What can be done to ensure online privacy?

Social networking, cloud computing and mobile marketing threaten your privacy every day.

The Federal Trade Commission later this year is holding public roundtables to look at the privacy challenges posed by the vast array of technology and business practices including social networking, cloud computing, online behavioral advertising, mobile marketing, and the collection and use of information by retailers, data brokers, third-party applications. 

Private information is under all sorts of attacks online and the agency is looking to develop ever-better policies to help protect it.  The cat may already be out of the bag on this one but the agency says it is looking all issues and will start with three key areas: 

  • What risks, concerns, and benefits arise from the collection, sharing, and use of consumer information?  For example, consider the risks and/or benefits of information practices in the following contexts: retail or other commercial environments involving a direct consumer-business relationship; data broker and other business-to-business environments involving no direct consumer relationship; platform environments involving information sharing with third party application developers; the mobile environment; social networking sites; behavioral advertising; cloud computing services; services that collect sensitive data, such as information about adolescents or children, financial or health information, or location data; and any other contexts you wish to address. 
  • Are there commonly understood or recognized consumer expectations about how information concerning consumers is collected and used? Do consumers have certain general expectations about the collection and use of their information when they browse the Internet, participate in social networking services, obtain products from retailers both online and offline, or use mobile communications devices? Is there empirical data that allows us reliably to measure any such consumer expectations?  How determinative should consumer expectations be in developing policies about privacy? 
  • Do the existing legal requirements and self-regulatory regimes in the United States today adequately protect consumer privacy interests? If not, what are the particular privacy interests that warrant increased protection? How have changes in technology, and in the way consumer data is collected, stored, and shared, affected consumer privacy? What are the costs, benefits, and feasibility of technological innovations, such as browser-based controls, that enable consumers to exercise control over information collection? How might increased privacy protections affect technological innovation? 

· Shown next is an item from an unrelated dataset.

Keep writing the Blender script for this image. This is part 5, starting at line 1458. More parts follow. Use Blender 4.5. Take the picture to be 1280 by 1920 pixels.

The FTC said roundtable participants will include stakeholders representing a wide range of views and experiences, such as academics, privacy experts, consumer advocates, industry participants and associations, technology experts, legislators, international representatives, and others. 

The privacy roundtables are free and open to the public. The first will be held Monday, December 7, 2009, at the FTC Conference Center at 601 New Jersey Avenue, N.W., Washington, DC.  Individuals and organizations may submit requests to participate as panelists and may recommend topics for inclusion on the agenda. The requests and recommendations should be submitted electronically to privacyroundtable@ftc.gov

The FTC routinely holds such roundtable discussions on major issues. For example, last year it took a look at consumer protection issues stemming from the growing use of contactless devices, or pay-as-you-go systems for retail payments. 

Contactless payment devices, which use radio frequency identification (RFID) technology to let users make low dollar-value purchases by holding an RFID-enabled device (such as a smart card, key fob, or mobile phone) in proximity to a reader, are increasingly available in the US at gas stations, retail stores and highway toll systems. Contactless payment technology typically uses RF technology embedded in credit cards, mobile phones, or USB devices to negotiate credit and debit transactions.